Exhaust manifold pressure. When talking about turbocharged spark injected cars 1:1 boost versus exhaust pressure at full power was pretty much the realms of drag car setups not a really long time ago, I have had conversations with people who actually have doubted it is possible to have equal exhaust pressure to intake pressure so managing to have a reasonable amount of response while not having boost pressure go past intake pressure is quite a big deal - albeit still meaning it is leaving a heap on the table. An EFR8374 making this much power with a 1.05 would have a scary amount higher exhaust pressure than boost pressure - if it was possible to even do it

100% agreed, 1:1 suggests it's FAR from restrictive. It's very very impressive, but it also looks like it's probably reasonable to believe because.... If you read @R32 TT's comment and he reads yours - the picture starts getting drawn.
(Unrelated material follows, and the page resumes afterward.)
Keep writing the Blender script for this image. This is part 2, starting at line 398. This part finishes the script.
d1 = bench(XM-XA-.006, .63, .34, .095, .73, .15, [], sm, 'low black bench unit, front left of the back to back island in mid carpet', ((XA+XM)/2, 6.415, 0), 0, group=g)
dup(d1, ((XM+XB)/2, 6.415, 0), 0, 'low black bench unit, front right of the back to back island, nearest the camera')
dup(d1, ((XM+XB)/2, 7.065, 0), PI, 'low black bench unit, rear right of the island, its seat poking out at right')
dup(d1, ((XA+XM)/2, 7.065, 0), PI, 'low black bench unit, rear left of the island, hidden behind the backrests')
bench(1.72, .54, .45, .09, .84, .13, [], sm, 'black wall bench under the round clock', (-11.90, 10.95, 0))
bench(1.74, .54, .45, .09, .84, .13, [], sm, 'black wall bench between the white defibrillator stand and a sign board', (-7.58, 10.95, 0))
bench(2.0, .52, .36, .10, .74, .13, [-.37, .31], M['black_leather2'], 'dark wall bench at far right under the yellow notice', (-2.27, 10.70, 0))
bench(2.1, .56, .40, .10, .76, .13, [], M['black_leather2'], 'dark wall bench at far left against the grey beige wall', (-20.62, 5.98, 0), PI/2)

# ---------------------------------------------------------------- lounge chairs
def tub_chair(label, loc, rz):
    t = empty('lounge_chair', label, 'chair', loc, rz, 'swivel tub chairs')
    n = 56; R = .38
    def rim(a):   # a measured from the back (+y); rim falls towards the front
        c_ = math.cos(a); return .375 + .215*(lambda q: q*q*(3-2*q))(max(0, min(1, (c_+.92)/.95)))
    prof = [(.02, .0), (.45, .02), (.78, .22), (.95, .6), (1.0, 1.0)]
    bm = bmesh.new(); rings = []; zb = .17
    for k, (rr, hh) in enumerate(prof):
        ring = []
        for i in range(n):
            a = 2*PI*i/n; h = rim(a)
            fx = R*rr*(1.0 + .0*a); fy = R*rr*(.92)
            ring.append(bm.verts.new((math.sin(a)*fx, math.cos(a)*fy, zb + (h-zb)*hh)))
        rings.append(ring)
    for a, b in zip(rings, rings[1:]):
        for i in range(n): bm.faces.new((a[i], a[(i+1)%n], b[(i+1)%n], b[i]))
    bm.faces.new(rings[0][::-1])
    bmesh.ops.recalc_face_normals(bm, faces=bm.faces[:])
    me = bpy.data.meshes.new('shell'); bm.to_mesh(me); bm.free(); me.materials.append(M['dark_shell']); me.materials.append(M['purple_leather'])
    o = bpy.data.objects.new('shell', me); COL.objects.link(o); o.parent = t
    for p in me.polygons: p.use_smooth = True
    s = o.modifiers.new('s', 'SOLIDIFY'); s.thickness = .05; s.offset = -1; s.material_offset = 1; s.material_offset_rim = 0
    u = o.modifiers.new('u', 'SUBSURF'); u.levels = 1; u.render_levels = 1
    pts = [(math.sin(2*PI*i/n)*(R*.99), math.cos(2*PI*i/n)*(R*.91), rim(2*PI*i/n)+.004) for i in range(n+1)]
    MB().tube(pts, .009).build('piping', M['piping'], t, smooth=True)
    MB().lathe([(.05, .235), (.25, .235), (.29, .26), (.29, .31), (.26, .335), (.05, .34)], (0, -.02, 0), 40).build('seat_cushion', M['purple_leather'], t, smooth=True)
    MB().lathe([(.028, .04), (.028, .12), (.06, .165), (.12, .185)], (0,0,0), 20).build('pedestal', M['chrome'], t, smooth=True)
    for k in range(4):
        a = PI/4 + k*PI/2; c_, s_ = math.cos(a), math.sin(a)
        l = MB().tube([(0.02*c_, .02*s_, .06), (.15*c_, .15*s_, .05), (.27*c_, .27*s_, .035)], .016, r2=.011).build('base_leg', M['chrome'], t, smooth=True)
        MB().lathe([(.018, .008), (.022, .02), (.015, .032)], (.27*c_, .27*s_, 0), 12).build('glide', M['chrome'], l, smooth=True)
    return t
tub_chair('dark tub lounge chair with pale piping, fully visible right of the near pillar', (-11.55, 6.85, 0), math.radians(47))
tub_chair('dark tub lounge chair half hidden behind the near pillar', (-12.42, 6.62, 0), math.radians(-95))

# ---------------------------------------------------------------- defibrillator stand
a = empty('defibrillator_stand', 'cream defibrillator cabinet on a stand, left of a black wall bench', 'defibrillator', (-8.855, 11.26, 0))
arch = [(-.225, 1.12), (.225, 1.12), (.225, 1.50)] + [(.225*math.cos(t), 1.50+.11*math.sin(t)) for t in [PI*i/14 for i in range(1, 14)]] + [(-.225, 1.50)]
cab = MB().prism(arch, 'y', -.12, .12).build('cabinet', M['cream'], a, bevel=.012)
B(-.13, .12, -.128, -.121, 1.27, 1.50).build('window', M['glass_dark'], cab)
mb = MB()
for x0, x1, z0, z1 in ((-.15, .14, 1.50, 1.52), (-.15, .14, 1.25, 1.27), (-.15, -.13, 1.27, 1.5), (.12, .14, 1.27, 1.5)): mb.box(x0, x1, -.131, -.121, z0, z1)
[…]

If you've ever looked at how emap tends to behave, it seems very much like he has let boost climb until EMAP is starting to catch IMAP and then dropping boost to stop EMAP from running away as the rpm increases. Reading between the lines the whole thing has been done very risk adverse/being very gentle on it - if you can call peaking at 37psi and making 500kw "gentle" on an RB26 haha. But you know what I mean. It seems from all that has been said that the EFR8474 is doing this really quite easily, which is pretty impressive considering this would be a very fast fun road car.